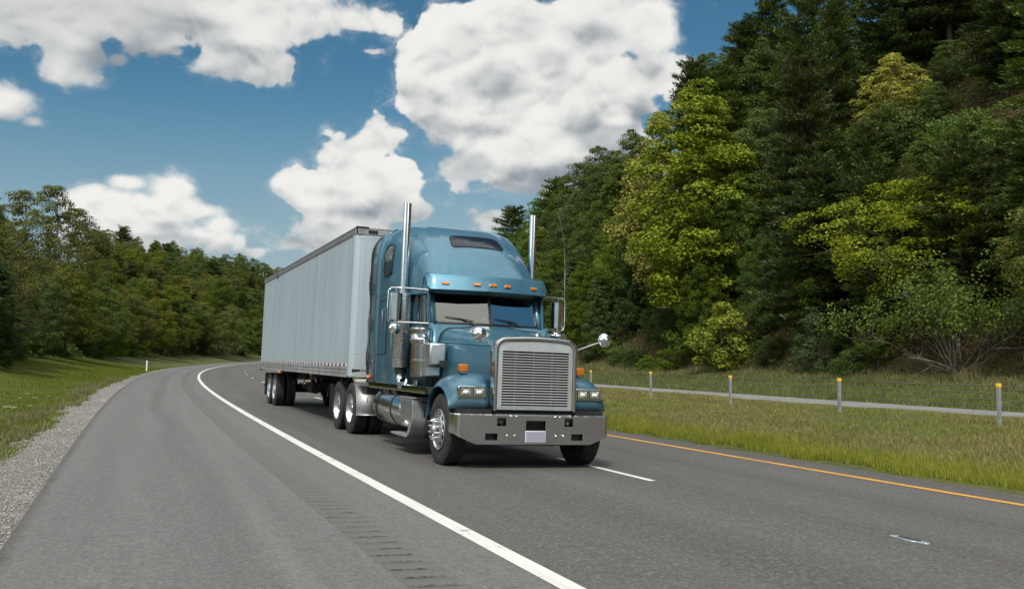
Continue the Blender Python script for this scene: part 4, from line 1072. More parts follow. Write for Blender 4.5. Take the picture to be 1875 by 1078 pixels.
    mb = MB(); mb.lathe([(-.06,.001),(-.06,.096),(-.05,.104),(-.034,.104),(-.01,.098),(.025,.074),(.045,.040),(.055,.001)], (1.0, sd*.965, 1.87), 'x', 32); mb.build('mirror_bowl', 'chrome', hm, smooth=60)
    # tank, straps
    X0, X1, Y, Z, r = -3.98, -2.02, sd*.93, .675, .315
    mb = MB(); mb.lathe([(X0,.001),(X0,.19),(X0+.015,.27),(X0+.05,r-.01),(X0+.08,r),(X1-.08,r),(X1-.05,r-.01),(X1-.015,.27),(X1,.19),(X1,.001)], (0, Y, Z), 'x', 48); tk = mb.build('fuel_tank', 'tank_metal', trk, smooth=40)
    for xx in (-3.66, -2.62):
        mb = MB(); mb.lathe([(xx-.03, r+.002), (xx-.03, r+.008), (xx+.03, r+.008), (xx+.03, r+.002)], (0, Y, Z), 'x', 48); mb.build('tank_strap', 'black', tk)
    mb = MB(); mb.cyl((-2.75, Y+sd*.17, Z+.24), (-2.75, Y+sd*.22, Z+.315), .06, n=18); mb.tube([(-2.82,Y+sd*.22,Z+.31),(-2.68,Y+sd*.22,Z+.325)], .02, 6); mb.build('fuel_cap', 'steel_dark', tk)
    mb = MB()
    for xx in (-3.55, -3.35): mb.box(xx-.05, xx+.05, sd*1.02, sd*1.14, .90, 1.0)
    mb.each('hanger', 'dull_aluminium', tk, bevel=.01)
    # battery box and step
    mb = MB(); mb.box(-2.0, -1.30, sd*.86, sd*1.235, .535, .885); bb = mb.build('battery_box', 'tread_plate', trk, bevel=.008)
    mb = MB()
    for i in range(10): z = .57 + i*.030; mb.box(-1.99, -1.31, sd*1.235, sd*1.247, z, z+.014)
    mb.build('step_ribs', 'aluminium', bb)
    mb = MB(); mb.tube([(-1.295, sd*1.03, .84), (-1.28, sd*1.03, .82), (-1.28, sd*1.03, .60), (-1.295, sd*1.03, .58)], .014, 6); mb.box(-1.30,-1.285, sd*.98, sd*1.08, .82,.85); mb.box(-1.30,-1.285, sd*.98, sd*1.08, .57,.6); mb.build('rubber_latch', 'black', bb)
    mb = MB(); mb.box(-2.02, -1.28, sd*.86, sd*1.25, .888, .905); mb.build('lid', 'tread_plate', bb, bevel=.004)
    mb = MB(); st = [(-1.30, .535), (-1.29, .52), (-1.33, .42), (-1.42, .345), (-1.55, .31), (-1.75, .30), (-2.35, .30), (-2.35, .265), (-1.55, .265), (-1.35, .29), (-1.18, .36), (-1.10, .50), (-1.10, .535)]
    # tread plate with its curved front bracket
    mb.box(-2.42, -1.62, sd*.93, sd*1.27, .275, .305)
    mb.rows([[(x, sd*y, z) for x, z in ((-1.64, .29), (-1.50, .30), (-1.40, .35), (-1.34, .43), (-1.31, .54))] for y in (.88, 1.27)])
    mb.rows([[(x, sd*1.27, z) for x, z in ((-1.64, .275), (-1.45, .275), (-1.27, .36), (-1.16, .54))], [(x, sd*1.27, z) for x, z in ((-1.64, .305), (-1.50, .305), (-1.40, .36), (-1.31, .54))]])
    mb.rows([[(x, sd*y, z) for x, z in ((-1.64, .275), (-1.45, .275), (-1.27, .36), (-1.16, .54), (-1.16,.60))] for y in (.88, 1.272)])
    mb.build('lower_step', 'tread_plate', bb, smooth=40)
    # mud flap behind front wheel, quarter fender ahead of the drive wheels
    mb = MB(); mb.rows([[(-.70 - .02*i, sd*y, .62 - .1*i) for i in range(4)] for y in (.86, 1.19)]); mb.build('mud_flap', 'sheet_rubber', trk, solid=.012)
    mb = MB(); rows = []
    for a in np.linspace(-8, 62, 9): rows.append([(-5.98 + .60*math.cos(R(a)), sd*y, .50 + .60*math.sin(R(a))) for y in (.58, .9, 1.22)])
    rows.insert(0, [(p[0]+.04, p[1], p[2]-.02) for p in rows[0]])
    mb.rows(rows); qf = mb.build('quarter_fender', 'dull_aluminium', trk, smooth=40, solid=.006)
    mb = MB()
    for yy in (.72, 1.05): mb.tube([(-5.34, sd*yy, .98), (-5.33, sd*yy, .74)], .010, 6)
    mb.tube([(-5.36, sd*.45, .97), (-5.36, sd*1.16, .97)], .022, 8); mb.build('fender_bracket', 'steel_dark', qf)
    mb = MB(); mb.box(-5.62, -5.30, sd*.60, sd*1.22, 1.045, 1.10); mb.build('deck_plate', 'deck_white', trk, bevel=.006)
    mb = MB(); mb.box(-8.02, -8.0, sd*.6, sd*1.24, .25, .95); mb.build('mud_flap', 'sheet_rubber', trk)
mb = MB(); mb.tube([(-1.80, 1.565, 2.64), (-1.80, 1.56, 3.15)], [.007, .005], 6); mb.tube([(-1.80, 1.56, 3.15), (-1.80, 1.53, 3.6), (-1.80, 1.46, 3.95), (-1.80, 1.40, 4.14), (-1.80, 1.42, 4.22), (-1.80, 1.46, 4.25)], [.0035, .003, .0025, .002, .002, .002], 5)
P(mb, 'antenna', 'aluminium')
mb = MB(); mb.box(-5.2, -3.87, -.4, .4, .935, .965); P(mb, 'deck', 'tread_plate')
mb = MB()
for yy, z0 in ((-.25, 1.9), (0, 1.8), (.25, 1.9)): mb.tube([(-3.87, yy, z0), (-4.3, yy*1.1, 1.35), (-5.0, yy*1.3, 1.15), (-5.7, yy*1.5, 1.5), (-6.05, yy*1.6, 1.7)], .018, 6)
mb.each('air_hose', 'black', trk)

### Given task
Write out each line of the data exactly; the images should be left out.

### The reply
Continue the Blender Python script for this scene: part 4, from line 1072. More parts follow. Write for Blender 4.5. Take the picture to be 1875 by 1078 pixels.
    mb = MB(); mb.lathe([(-.06,.001),(-.06,.096),(-.05,.104),(-.034,.104),(-.01,.098),(.025,.074),(.045,.040),(.055,.001)], (1.0, sd*.965, 1.87), 'x', 32); mb.build('mirror_bowl', 'chrome', hm, smooth=60)
    # tank, straps
    X0, X1, Y, Z, r = -3.98, -2.02, sd*.93, .675, .315
    mb = MB(); mb.lathe([(X0,.001),(X0,.19),(X0+.015,.27),(X0+.05,r-.01),(X0+.08,r),(X1-.08,r),(X1-.05,r-.01),(X1-.015,.27),(X1,.19),(X1,.001)], (0, Y, Z), 'x', 48); tk = mb.build('fuel_tank', 'tank_metal', trk, smooth=40)
    for xx in (-3.66, -2.62):
        mb = MB(); mb.lathe([(xx-.03, r+.002), (xx-.03, r+.008), (xx+.03, r+.008), (xx+.03, r+.002)], (0, Y, Z), 'x', 48); mb.build('tank_strap', 'black', tk)
    mb = MB(); mb.cyl((-2.75, Y+sd*.17, Z+.24), (-2.75, Y+sd*.22, Z+.315), .06, n=18); mb.tube([(-2.82,Y+sd*.22,Z+.31),(-2.68,Y+sd*.22,Z+.325)], .02, 6); mb.build('fuel_cap', 'steel_dark', tk)
    mb = MB()
    for xx in (-3.55, -3.35): mb.box(xx-.05, xx+.05, sd*1.02, sd*1.14, .90, 1.0)
    mb.each('hanger', 'dull_aluminium', tk, bevel=.01)
    # battery box and step
    mb = MB(); mb.box(-2.0, -1.30, sd*.86, sd*1.235, .535, .885); bb = mb.build('battery_box', 'tread_plate', trk, bevel=.008)
    mb = MB()
    for i in range(10): z = .57 + i*.030; mb.box(-1.99, -1.31, sd*1.235, sd*1.247, z, z+.014)
    mb.build('step_ribs', 'aluminium', bb)
    mb = MB(); mb.tube([(-1.295, sd*1.03, .84), (-1.28, sd*1.03, .82), (-1.28, sd*1.03, .60), (-1.295, sd*1.03, .58)], .014, 6); mb.box(-1.30,-1.285, sd*.98, sd*1.08, .82,.85); mb.box(-1.30,-1.285, sd*.98, sd*1.08, .57,.6); mb.build('rubber_latch', 'black', bb)
    mb = MB(); mb.box(-2.02, -1.28, sd*.86, sd*1.25, .888, .905); mb.build('lid', 'tread_plate', bb, bevel=.004)
    mb = MB(); st = [(-1.30, .535), (-1.29, .52), (-1.33, .42), (-1.42, .345), (-1.55, .31), (-1.75, .30), (-2.35, .30), (-2.35, .265), (-1.55, .265), (-1.35, .29), (-1.18, .36), (-1.10, .50), (-1.10, .535)]
    # tread plate with its curved front bracket
    mb.box(-2.42, -1.62, sd*.93, sd*1.27, .275, .305)
    mb.rows([[(x, sd*y, z) for x, z in ((-1.64, .29), (-1.50, .30), (-1.40, .35), (-1.34, .43), (-1.31, .54))] for y in (.88, 1.27)])
    mb.rows([[(x, sd*1.27, z) for x, z in ((-1.64, .275), (-1.45, .275), (-1.27, .36), (-1.16, .54))], [(x, sd*1.27, z) for x, z in ((-1.64, .305), (-1.50, .305), (-1.40, .36), (-1.31, .54))]])
    mb.rows([[(x, sd*y, z) for x, z in ((-1.64, .275), (-1.45, .275), (-1.27, .36), (-1.16, .54), (-1.16,.60))] for y in (.88, 1.272)])
    mb.build('lower_step', 'tread_plate', bb, smooth=40)
    # mud flap behind front wheel, quarter fender ahead of the drive wheels
    mb = MB(); mb.rows([[(-.70 - .02*i, sd*y, .62 - .1*i) for i in range(4)] for y in (.86, 1.19)]); mb.build('mud_flap', 'sheet_rubber', trk, solid=.012)
    mb = MB(); rows = []
    for a in np.linspace(-8, 62, 9): rows.append([(-5.98 + .60*math.cos(R(a)), sd*y, .50 + .60*math.sin(R(a))) for y in (.58, .9, 1.22)])
    rows.insert(0, [(p[0]+.04, p[1], p[2]-.02) for p in rows[0]])
    mb.rows(rows); qf = mb.build('quarter_fender', 'dull_aluminium', trk, smooth=40, solid=.006)
    mb = MB()
    for yy in (.72, 1.05): mb.tube([(-5.34, sd*yy, .98), (-5.33, sd*yy, .74)], .010, 6)
    mb.tube([(-5.36, sd*.45, .97), (-5.36, sd*1.16, .97)], .022, 8); mb.build('fender_bracket', 'steel_dark', qf)
    mb = MB(); mb.box(-5.62, -5.30, sd*.60, sd*1.22, 1.045, 1.10); mb.build('deck_plate', 'deck_white', trk, bevel=.006)
    mb = MB(); mb.box(-8.02, -8.0, sd*.6, sd*1.24, .25, .95); mb.build('mud_flap', 'sheet_rubber', trk)
mb = MB(); mb.tube([(-1.80, 1.565, 2.64), (-1.80, 1.56, 3.15)], [.007, .005], 6); mb.tube([(-1.80, 1.56, 3.15), (-1.80, 1.53, 3.6), (-1.80, 1.46, 3.95), (-1.80, 1.40, 4.14), (-1.80, 1.42, 4.22), (-1.80, 1.46, 4.25)], [.0035, .003, .0025, .002, .002, .002], 5)
P(mb, 'antenna', 'aluminium')
mb = MB(); mb.box(-5.2, -3.87, -.4, .4, .935, .965); P(mb, 'deck', 'tread_plate')
mb = MB()
for yy, z0 in ((-.25, 1.9), (0, 1.8), (.25, 1.9)): mb.tube([(-3.87, yy, z0), (-4.3, yy*1.1, 1.35), (-5.0, yy*1.3, 1.15), (-5.7, yy*1.5, 1.5), (-6.05, yy*1.6, 1.7)], .018, 6)
mb.each('air_hose', 'black', trk)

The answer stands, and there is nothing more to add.